RECORDED DATA:
····················

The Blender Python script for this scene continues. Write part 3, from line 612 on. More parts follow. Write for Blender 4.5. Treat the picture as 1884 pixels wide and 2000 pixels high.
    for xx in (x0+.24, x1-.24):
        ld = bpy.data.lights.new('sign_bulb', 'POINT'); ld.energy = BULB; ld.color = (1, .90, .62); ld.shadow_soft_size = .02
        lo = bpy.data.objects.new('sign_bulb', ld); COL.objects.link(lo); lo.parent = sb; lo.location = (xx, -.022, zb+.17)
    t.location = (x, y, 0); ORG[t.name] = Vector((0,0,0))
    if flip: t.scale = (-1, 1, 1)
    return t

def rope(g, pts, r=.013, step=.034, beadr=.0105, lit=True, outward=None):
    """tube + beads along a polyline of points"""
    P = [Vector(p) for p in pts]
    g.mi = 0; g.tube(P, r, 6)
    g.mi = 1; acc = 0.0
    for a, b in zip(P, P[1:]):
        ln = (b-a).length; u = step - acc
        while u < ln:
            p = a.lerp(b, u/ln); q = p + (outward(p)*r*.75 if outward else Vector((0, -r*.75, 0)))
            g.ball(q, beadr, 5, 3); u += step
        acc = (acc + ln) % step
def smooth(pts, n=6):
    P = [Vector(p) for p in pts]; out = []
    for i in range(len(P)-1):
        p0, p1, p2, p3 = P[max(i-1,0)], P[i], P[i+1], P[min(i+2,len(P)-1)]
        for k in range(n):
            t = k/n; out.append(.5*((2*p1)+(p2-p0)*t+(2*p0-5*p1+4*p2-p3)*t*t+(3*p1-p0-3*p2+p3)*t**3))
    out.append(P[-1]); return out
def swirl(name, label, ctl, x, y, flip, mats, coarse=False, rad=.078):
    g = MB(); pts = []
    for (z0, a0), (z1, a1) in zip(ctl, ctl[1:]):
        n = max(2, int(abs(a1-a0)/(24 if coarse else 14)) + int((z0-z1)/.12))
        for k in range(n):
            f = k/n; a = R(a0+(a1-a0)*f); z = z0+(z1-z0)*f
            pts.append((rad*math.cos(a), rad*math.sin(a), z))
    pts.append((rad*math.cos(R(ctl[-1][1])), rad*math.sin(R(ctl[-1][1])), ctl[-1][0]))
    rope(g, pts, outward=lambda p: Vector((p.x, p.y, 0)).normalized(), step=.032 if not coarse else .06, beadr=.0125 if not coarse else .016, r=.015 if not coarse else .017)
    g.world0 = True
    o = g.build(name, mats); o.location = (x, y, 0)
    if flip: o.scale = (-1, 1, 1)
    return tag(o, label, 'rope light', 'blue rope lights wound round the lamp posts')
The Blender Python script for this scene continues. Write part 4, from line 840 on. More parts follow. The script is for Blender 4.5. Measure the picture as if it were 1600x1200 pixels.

····················

WORK INSTRUCTIONS:
Each line in the entries above that includes the string "Write" should be extracted.

EXERCISE RESPONSE:
The Blender Python script for this scene continues. Write part 3, from line 612 on. More parts follow. Write for Blender 4.5. Treat the picture as 1884 pixels wide and 2000 pixels high.
The Blender Python script for this scene continues. Write part 4, from line 840 on. More parts follow. The script is for Blender 4.5. Measure the picture as if it were 1600x1200 pixels.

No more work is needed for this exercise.